(Scripts that build scenes)
--- start ---
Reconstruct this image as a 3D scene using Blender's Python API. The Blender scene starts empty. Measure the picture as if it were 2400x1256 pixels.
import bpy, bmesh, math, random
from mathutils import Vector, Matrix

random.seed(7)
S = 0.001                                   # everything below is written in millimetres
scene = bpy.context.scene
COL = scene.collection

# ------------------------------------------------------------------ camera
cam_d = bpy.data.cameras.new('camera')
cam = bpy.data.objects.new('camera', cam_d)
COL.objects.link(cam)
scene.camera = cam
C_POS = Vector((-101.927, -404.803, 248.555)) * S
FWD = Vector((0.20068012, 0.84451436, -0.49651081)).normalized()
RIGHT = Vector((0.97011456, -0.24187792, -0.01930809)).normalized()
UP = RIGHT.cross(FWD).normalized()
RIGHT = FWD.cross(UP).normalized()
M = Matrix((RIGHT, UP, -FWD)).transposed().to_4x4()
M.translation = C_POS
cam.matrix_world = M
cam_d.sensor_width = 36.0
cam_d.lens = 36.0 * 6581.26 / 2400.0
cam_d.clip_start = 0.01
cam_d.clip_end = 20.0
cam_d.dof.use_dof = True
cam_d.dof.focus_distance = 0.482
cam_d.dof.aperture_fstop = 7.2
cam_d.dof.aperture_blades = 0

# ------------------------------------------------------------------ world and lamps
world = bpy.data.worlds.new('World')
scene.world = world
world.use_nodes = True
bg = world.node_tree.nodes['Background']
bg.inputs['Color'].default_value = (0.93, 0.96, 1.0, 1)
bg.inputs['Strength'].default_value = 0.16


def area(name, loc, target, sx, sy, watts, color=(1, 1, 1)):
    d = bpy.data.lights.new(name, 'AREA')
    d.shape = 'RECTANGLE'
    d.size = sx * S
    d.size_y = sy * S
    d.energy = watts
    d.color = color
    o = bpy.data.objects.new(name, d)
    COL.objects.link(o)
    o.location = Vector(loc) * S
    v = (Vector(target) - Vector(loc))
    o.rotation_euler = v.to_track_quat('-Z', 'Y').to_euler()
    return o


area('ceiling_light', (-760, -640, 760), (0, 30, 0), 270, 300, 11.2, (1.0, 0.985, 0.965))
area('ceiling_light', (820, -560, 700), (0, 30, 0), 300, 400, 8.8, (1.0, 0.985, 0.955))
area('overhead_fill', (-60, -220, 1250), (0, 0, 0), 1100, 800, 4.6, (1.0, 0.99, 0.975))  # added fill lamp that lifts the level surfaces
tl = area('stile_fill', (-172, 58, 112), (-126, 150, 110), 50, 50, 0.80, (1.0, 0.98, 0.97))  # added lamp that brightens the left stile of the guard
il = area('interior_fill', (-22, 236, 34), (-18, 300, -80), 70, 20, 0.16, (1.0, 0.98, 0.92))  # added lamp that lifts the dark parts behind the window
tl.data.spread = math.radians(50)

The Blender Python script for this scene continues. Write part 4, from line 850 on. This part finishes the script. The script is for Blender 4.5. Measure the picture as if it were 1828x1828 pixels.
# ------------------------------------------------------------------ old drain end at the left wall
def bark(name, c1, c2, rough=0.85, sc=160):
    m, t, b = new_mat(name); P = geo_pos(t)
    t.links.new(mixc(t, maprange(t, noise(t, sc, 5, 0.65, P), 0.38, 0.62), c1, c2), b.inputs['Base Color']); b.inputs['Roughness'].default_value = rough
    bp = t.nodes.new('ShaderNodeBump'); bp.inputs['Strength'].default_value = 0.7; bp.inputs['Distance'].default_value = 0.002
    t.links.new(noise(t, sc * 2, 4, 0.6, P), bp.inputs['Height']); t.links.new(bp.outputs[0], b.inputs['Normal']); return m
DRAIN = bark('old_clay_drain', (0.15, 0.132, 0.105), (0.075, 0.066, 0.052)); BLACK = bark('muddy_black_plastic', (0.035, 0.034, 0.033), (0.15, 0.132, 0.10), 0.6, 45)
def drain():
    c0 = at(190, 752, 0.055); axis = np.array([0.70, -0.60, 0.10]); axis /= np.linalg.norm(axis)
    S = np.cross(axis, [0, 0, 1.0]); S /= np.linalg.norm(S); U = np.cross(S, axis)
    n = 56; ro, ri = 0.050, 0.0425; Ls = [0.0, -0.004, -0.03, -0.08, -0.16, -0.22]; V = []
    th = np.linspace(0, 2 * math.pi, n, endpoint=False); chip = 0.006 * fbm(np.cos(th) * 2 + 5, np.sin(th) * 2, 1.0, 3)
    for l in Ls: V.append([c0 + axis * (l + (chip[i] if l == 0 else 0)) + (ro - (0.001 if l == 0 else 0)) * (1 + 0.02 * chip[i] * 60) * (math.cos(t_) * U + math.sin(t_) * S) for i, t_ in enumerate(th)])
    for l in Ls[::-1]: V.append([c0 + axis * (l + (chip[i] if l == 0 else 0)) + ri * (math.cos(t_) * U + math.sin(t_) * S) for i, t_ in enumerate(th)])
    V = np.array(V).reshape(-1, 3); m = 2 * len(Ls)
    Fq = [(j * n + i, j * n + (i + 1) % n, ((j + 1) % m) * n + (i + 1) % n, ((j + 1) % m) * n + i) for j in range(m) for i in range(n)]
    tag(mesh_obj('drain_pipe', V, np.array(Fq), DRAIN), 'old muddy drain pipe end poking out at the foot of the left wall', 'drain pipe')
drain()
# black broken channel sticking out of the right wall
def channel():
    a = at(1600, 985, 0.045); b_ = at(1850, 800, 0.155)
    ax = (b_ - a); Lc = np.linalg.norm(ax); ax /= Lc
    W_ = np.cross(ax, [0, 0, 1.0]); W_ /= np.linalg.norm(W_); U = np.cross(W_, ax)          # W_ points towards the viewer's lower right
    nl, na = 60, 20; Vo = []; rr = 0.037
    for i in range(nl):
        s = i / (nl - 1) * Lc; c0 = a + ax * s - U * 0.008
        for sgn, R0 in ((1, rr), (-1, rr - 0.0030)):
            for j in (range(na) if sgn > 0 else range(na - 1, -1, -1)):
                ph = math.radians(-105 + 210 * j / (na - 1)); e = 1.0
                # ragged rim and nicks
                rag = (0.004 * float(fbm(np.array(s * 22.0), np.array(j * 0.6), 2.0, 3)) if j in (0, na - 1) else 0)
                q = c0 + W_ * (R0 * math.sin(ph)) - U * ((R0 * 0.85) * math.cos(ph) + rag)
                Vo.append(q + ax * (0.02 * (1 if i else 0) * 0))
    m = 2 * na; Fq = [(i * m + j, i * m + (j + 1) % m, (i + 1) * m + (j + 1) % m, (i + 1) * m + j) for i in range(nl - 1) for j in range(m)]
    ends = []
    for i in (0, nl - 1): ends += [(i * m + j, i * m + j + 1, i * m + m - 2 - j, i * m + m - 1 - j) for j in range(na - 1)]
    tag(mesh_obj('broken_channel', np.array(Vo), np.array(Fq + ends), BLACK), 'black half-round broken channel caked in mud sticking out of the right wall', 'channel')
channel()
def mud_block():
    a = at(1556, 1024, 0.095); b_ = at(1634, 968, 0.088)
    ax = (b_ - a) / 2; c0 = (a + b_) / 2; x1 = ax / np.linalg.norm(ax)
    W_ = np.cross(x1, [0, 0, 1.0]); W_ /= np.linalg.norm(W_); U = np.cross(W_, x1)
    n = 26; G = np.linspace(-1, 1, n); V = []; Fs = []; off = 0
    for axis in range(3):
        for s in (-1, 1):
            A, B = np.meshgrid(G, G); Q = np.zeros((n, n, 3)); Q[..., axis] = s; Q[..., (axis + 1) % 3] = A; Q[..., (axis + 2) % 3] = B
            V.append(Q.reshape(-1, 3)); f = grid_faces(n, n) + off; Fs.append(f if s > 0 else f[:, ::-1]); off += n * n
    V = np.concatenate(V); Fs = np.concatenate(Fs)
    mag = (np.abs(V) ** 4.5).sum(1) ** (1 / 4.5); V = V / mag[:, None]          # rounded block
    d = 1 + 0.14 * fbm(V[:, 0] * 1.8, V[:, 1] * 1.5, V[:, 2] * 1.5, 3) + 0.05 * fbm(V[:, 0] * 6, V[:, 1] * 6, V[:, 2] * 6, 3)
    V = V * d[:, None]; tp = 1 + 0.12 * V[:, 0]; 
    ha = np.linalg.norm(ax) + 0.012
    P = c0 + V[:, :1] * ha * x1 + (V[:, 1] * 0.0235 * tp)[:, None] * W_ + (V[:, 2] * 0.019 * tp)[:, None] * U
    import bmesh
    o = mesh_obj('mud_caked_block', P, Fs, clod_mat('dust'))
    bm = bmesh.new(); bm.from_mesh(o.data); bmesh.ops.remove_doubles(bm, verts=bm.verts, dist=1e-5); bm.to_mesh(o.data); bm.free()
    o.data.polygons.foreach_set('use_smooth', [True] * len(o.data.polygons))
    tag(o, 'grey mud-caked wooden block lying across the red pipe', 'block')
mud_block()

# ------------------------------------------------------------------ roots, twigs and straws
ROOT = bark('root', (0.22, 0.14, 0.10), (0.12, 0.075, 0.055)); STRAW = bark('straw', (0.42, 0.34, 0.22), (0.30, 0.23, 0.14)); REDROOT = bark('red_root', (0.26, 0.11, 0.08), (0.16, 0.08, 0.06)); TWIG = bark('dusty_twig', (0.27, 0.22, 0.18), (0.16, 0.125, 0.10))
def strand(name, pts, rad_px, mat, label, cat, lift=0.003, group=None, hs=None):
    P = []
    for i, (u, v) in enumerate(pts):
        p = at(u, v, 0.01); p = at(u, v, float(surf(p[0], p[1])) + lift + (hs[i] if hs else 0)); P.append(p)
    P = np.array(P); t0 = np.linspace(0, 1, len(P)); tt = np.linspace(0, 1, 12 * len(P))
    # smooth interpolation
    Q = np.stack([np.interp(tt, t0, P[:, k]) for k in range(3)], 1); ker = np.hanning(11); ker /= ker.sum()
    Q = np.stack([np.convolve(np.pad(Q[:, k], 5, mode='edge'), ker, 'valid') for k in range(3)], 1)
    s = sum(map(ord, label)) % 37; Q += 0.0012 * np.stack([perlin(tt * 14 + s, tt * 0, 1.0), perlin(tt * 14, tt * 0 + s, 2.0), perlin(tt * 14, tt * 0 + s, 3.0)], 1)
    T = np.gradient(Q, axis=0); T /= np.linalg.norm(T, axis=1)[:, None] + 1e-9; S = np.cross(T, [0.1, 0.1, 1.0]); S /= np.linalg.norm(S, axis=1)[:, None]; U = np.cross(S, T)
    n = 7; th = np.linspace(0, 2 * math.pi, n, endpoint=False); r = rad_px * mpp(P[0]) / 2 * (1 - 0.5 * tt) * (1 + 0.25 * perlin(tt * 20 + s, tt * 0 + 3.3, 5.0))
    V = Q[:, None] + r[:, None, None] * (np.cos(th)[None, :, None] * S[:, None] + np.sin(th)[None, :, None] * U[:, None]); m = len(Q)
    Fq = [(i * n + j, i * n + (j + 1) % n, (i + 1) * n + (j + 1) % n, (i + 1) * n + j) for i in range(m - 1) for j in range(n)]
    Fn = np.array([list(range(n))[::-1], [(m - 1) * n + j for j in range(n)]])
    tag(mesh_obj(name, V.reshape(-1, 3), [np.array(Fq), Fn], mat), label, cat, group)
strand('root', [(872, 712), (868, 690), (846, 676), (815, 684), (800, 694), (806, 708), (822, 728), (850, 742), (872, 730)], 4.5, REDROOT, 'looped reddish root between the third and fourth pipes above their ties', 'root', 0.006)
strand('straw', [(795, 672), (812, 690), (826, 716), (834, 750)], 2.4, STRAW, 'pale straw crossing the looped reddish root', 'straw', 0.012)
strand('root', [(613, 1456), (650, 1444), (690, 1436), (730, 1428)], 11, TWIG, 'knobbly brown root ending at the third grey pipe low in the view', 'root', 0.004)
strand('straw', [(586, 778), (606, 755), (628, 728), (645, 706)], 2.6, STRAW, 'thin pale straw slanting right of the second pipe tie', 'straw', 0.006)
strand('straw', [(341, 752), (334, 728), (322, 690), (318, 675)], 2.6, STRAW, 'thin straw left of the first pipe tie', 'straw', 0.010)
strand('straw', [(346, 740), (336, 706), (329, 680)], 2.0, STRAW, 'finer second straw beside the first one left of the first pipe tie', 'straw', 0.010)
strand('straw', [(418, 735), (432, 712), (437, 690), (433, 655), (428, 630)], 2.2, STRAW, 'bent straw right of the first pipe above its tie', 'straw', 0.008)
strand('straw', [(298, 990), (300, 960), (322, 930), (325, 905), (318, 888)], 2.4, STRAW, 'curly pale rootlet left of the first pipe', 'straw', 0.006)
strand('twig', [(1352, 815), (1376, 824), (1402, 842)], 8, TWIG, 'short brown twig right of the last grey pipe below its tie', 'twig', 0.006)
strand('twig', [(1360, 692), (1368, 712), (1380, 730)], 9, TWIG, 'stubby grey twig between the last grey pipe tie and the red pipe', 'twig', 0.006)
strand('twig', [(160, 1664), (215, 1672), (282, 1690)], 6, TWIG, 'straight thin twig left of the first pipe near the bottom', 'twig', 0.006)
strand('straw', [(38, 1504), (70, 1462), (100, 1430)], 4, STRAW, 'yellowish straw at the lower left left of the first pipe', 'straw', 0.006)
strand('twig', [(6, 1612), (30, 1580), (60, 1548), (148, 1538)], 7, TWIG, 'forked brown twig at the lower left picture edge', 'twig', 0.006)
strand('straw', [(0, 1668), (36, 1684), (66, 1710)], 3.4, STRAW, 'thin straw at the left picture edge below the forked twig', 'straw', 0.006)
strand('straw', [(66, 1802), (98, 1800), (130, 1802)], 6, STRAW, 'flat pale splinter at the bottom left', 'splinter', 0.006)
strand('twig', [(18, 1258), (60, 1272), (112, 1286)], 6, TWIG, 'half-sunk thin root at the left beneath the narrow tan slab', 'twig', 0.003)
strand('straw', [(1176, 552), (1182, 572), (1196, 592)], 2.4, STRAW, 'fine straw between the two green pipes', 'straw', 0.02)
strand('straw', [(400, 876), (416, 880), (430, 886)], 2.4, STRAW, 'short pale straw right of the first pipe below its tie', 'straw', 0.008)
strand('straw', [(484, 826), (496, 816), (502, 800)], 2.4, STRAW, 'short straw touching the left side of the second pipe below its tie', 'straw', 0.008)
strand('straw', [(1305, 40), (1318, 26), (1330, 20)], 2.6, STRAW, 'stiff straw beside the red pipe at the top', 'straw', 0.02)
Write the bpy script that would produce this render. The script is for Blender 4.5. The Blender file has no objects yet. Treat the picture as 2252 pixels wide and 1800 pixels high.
--- end ---
» **Written request**: Copy out only the lines running from the beginning of the data to the line with "COL = scene.collection", both ends included.

» **Solution to the exercise**:
Reconstruct this image as a 3D scene using Blender's Python API. The Blender scene starts empty. Measure the picture as if it were 2400x1256 pixels.
import bpy, bmesh, math, random
from mathutils import Vector, Matrix

random.seed(7)
S = 0.001                                   # everything below is written in millimetres
scene = bpy.context.scene
COL = scene.collection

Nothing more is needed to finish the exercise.